§ **Your goal**
Could the lines from the start of the data through the line with "scene.camera = co" be set down exactly, with no pictures among them?

§ **Given information**
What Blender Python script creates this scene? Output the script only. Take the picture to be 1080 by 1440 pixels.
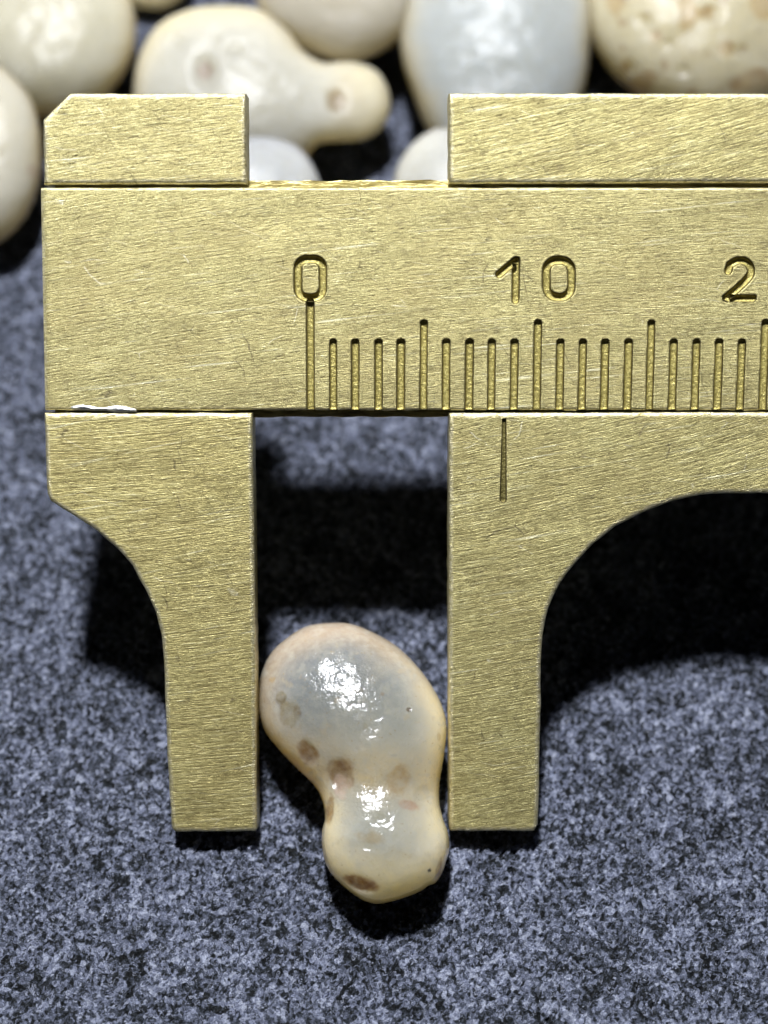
import bpy, bmesh, math, random
import numpy as np
from mathutils import Vector, Matrix
from mathutils.geometry import tessellate_polygon, delaunay_2d_cdt
for o in list(bpy.data.objects): bpy.data.objects.remove(o)
S = 0.001                                   # modelling is done in millimetres, the scene is in metres
scene = bpy.context.scene; col = scene.collection
rad = math.radians

# ------------------------------------------------------------------ camera
PXW, PXH, FPX = 1080, 1440, 2360.0
CAM_TILT, CAL_TILT = rad(26.5), rad(32.0)
U = Vector((1, 0, 0)); V = Vector((0, math.cos(CAM_TILT), math.sin(CAM_TILT))); W = Vector((0, -math.sin(CAM_TILT), math.cos(CAM_TILT)))
THICK = 1.6
TIP = Vector((2.94, 0, THICK * math.cos(CAL_TILT) + 0.05))          # front corner of the sliding jaw's tip
D0 = 76.25
CAM = TIP - (U * ((631 - 540) / FPX * D0) - V * ((1168 - 720) / FPX * D0) - W * D0)
cam = bpy.data.cameras.new('camera'); co = bpy.data.objects.new('camera', cam); col.objects.link(co)
co.matrix_world = Matrix((( U.x, V.x, W.x, CAM.x * S), (U.y, V.y, W.y, CAM.y * S), (U.z, V.z, W.z, CAM.z * S), (0, 0, 0, 1)))
cam.sensor_fit = 'VERTICAL'; cam.sensor_height = 36; cam.lens = 36 * FPX / PXH
cam.clip_start = 0.002; cam.clip_end = 5
cam.dof.use_dof = True; cam.dof.focus_distance = 0.0749; cam.dof.aperture_fstop = 24
scene.camera = co

# ------------------------------------------------------------------ light
wd = bpy.data.worlds.new('World'); scene.world = wd; wd.use_nodes = True
wd.node_tree.nodes['Background'].inputs[0].default_value = (0.75, 0.83, 1.0, 1)
wd.node_tree.nodes['Background'].inputs[1].default_value = 0.012
LDIR = Vector((-0.075, math.tan(rad(24.7)), 1)).normalized()
def lamp(name, d, dist, size, energy, colour):
    l = bpy.data.lights.new(name, 'AREA'); l.shape = 'DISK'; l.size = size; l.energy = energy; l.color = colour
    o = bpy.data.objects.new(name, l); col.objects.link(o)
    o.location = (Vector((0, 12, 0)) + d * dist) * S
    o.rotation_euler = d.to_track_quat('Z', 'Y').to_euler()
    return o
lamp('desk_lamp', LDIR, 300, 0.028, 2.5, (0.93, 0.95, 1.0))
scene.view_settings.view_transform = 'Standard'; scene.view_settings.look = 'None'
scene.view_settings.exposure = 0; scene.view_settings.gamma = 1
scene.render.engine = 'CYCLES'

# ------------------------------------------------------------------ geometry helpers
def ray(px, py):
    return U * ((px - 540) / FPX) - V * ((py - 720) / FPX) - W
NC = Vector((0, -math.sin(CAL_TILT), math.cos(CAL_TILT))); YC = Vector((0, math.cos(CAL_TILT), math.sin(CAL_TILT)))
def cal(px, py):                            # a point of the caliper's front face, in the caliper's own x, y
    r = ray(px, py); t = (TIP - CAM).dot(NC) / r.dot(NC); p = CAM + r * t - TIP
    return (p.x, p.dot(YC))
def on_height(px, py, h):
    r = ray(px, py); t = (h - CAM.z) / r.z
    return CAM + r * t
def link(name, verts, faces, mat, parent=None, smooth=False, sharp=None):
    me = bpy.data.meshes.new(name)
    me.from_pydata([tuple(c * S for c in v) for v in verts], [], faces)
    me.validate()
    me.update()
    if smooth: me.shade_smooth()
    if smooth and sharp: me.set_sharp_from_angle(angle=rad(sharp))
    me.materials.append(mat)
    o = bpy.data.objects.new(name, me); col.objects.link(o)
    if parent: o.parent = parent
    return o
rs = np.random.RandomState(7)
def sin_noise(P, freq, octaves=3, seed=0):
    r = np.random.RandomState(seed); out = np.zeros(len(P)); a = 1.0; tot = 0
    for k in range(octaves):
        n = 14; acc = np.zeros(len(P))
        for i in range(n):
            d = r.normal(size=3); d /= np.linalg.norm(d)
            acc += np.sin(P @ d * freq * r.uniform(.6, 1.5) * 6.283 + r.uniform(0, 6.28))
        out += a * acc / math.sqrt(n / 2); tot += a; a *= .5; freq *= 2
    return out / tot

# ------------------------------------------------------------------ node helpers
class NT:
    def __init__(s, name):
        s.m = bpy.data.materials.new(name); s.m.use_nodes = True; s.t = s.m.node_tree
        s.b = s.t.nodes['Principled BSDF']; s.out = s.t.nodes['Material Output']
    def n(s, typ, **kw):
        x = s.t.nodes.new('ShaderNode' + typ)
        for k, v in kw.items(): setattr(x, k, v)
        return x
    def l(s, a, b): s.t.links.new(a, b)
    def put(s, sock, v):
        if hasattr(v, 'links') or isinstance(v, bpy.types.NodeSocket): s.l(v, sock)
        else: sock.default_value = v
    def coords(s, k=1000.0, rot=0.0, scale=(1, 1, 1)):
        tc = s.n('TexCoord'); m1 = s.n('Mapping'); m1.inputs['Scale'].default_value = (k, k, k)
        m1.inputs['Rotation'].default_value = (0, 0, rot)
        s.l(tc.outputs['Object'], m1.inputs[0])
        return s.scaled(m1.outputs[0], scale)
    def scaled(s, v, scale):
        m = s.n('VectorMath', operation='MULTIPLY'); s.l(v, m.inputs[0]); m.inputs[1].default_value = scale
        return m.outputs[0]
    def noise(s, v, sc, detail=3, rough=.55, dist=0):
        x = s.n('TexNoise'); s.l(v, x.inputs['Vector']); x.inputs['Scale'].default_value = sc
        x.inputs['Detail'].default_value = detail; x.inputs['Roughness'].default_value = rough; x.inputs['Distortion'].default_value = dist
        return x.outputs[0]
    def voro(s, v, sc, feature='F1', out=0, rnd=1):
        x = s.n('TexVoronoi', feature=feature); s.l(v, x.inputs['Vector']); x.inputs['Scale'].default_value = sc
        x.inputs['Randomness'].default_value = rnd
        return x.outputs[out]
    def ramp(s, v, stops, interp='LINEAR'):
        x = s.n('ValToRGB'); s.l(v, x.inputs[0]); e = x.color_ramp.elements; x.color_ramp.interpolation = interp
        while len(e) < len(stops): e.new(.5)
        for i, (p, c) in enumerate(stops):
            e[i].position = p; e[i].color = c if len(c) == 4 else tuple(c) + (1,)
        return x.outputs[0]
    def mul(s, a, b, op='MULTIPLY'):
        x = s.n('Math', operation=op); s.put(x.inputs[0], a); s.put(x.inputs[1], b); return x.outputs[0]
    def mr(s, v, a, b, c, d):
        x = s.n('MapRange'); s.l(v, x.inputs[0])
        for i, q in enumerate((a, b, c, d)): x.inputs[i + 1].default_value = q
        return x.outputs[0]
    def mix(s, f, a, b, blend='MIX'):
        x = s.n('Mix', data_type='RGBA', blend_type=blend); s.put(x.inputs[0], f)
        s.put(x.inputs[6], a if not isinstance(a, tuple) else a + (1,)); s.put(x.inputs[7], b if not isinstance(b, tuple) else b + (1,))
        return x.outputs[2]
    def bump(s, h, dist, strength=1, prev=None):
        x = s.n('Bump'); s.l(h, x.inputs['Height']); x.inputs['Distance'].default_value = dist; x.inputs['Strength'].default_value = strength
        if prev: s.l(prev, x.inputs['Normal'])
        return x.outputs[0]

# ------------------------------------------------------------------ materials
def brass(name, angle, bend=0.0, tint=(1, 1, 1), streak=1.0, wt=(.30, .36, .34)):
    m = NT(name)
    base = m.coords(rot=rad(-angle))
    # the strokes of the abrasive paper bow slightly across the plate
    sep = m.n('SeparateXYZ'); m.l(base, sep.inputs[0])
    bow = m.mul(m.mul(sep.outputs[0], sep.outputs[0]), bend)
    wob = m.mul(m.noise(m.scaled(base, (.10, .22, .3)), 1, 1), .55)
    yy = m.mul(m.mul(sep.outputs[1], bow, 'ADD'), wob, 'ADD')
    cmb = m.n('CombineXYZ'); m.l(sep.outputs[0], cmb.inputs[0]); m.l(yy, cmb.inputs[1]); m.l(sep.outputs[2], cmb.inputs[2])
    v = cmb.outputs[0]
    s1 = m.noise(m.scaled(v, (.5, 15, 4)), 1, 6, .68)            # long strokes
    s2 = m.noise(m.scaled(v, (2.6, 24, 9)), 1, 4, .75)             # short fine strokes
    gr = m.noise(base, 14, 5, .8)                                 # grain
    lo = m.noise(base, .32, 4, .6)                                # tarnish patches
    mot = m.noise(base, 2.4, 3, .6)
    streaks = m.mul(m.mul(s1, wt[0]), m.mul(m.mul(s2, wt[1]), m.mul(gr, wt[2]), 'ADD'), 'ADD')
    c = m.ramp(streaks, [(.38, (.10, .085, .04)), (.45, (.31, .265, .115)), (.51, (.53, .465, .20)), (.57, (.74, .675, .34)), (.63, (.97, .95, .70))])
    c = m.mix(m.mr(lo, .40, .68, .0, .45), c, (.38, .31, .13))
    c = m.mix(m.mr(mot, .55, .72, 0, .40), c, (.24, .20, .11))
    # dark dirt caught in the deepest strokes
    dirt = m.noise(m.scaled(v, (1.9, 15, 4)), 1, 4, .65)
    patch = m.mr(m.noise(base, .8, 3), .42, .66, 0, 1)
    dk = m.mul(m.mr(dirt, .57, .65, 0, .8), patch)
    c = m.mix(dk, c, (.10, .082, .045))
    # long straight strokes of the last, coarser sheet
    ls = m.noise(m.scaled(base, (.10, 6.5, 1)), 1, 3, .7)
    lp = m.mr(m.noise(m.scaled(base, (.5, .8, 1)), 1, 2), .42, .62, 0, 1)
    c = m.mix(m.mul(m.mr(ls, .60, .67, 0, .62), lp), c, (.95, .92, .66))
    c = m.mix(m.mul(m.mr(ls, .40, .33, 0, .62), lp), c, (.13, .105, .05))
    # odd scratches across the brushing
    for k, (a, th) in enumerate(((62, .0075), (-38, .006), (18, .006))):
        mp = m.n('Mapping'); m.l(base, mp.inputs[0]); mp.inputs['Rotation'].default_value = (0, 0, rad(a)); mp.inputs['Location'].default_value = (k * 7.7, k * 3.1, 0)
        w = m.scaled(mp.outputs[0], (.16, .75, .1))
        wv = m.n('VectorMath', operation='ADD'); m.l(w, wv.inputs[0])
        nz = m.n('TexNoise'); m.l(mp.outputs[0], nz.inputs[0]); nz.inputs['Scale'].default_value = .5
        sc = m.scaled(nz.outputs[1], (.25, .25, .25)); m.l(sc, wv.inputs[1])
        ed = m.voro(wv.outputs[0], 1, 'DISTANCE_TO_EDGE')
        msk = m.mul(m.mr(ed, 0, th, 1, 0), m.mr(m.noise(mp.outputs[0], .7, 2), .55, .60, 0, .75))
        c = m.mix(msk, c, (.12, .10, .06) if k < 2 else (.85, .80, .58))
    c = m.mix(1.0, c, tuple(tint), 'MULTIPLY')
    ea = m.n('Attribute', attribute_name='edge'); en = m.mr(m.noise(base, 3.5, 4, .7), .38, .58, .1, 1)
    ew = m.mul(ea.outputs[2], en)                                # rubbed edges, with their bright highlight painted into the colour too
    c2 = m.mix(m.mul(ew, .75), c, (.80, .73, .48)); m.l(c2, m.b.inputs['Base Color'])
    m.b.inputs['Metallic'].default_value = .78
    m.l(m.mul(m.mr(s2, .3, .7, .32, .52), m.mul(ew, .10), 'SUBTRACT'), m.b.inputs['Roughness'])
    h = m.mul(streaks, m.mul(dk, -.35), 'ADD')
    m.l(m.bump(h, .00006 * streak, 1, m.bump(m.noise(m.scaled(v, (.22, .45, 1)), 1, 1, .4),   .00007, 1)), m.b.inputs['Normal'])
    return m.m
brass_bar = brass('brushed_brass', 6, .003)
brass_left = brass('brushed_brass_fixed_jaw', 12, -.006, (1.02, 1.0, .93), wt=(.46, .32, .22))
brass_right = brass('brushed_brass_slider', 9, -.004, (1.0, 1.0, .97), wt=(.42, .33, .25))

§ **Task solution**
What Blender Python script creates this scene? Output the script only. Take the picture to be 1080 by 1440 pixels.
import bpy, bmesh, math, random
import numpy as np
from mathutils import Vector, Matrix
from mathutils.geometry import tessellate_polygon, delaunay_2d_cdt
for o in list(bpy.data.objects): bpy.data.objects.remove(o)
S = 0.001                                   # modelling is done in millimetres, the scene is in metres
scene = bpy.context.scene; col = scene.collection
rad = math.radians

# ------------------------------------------------------------------ camera
PXW, PXH, FPX = 1080, 1440, 2360.0
CAM_TILT, CAL_TILT = rad(26.5), rad(32.0)
U = Vector((1, 0, 0)); V = Vector((0, math.cos(CAM_TILT), math.sin(CAM_TILT))); W = Vector((0, -math.sin(CAM_TILT), math.cos(CAM_TILT)))
THICK = 1.6
TIP = Vector((2.94, 0, THICK * math.cos(CAL_TILT) + 0.05))          # front corner of the sliding jaw's tip
D0 = 76.25
CAM = TIP - (U * ((631 - 540) / FPX * D0) - V * ((1168 - 720) / FPX * D0) - W * D0)
cam = bpy.data.cameras.new('camera'); co = bpy.data.objects.new('camera', cam); col.objects.link(co)
co.matrix_world = Matrix((( U.x, V.x, W.x, CAM.x * S), (U.y, V.y, W.y, CAM.y * S), (U.z, V.z, W.z, CAM.z * S), (0, 0, 0, 1)))
cam.sensor_fit = 'VERTICAL'; cam.sensor_height = 36; cam.lens = 36 * FPX / PXH
cam.clip_start = 0.002; cam.clip_end = 5
cam.dof.use_dof = True; cam.dof.focus_distance = 0.0749; cam.dof.aperture_fstop = 24
scene.camera = co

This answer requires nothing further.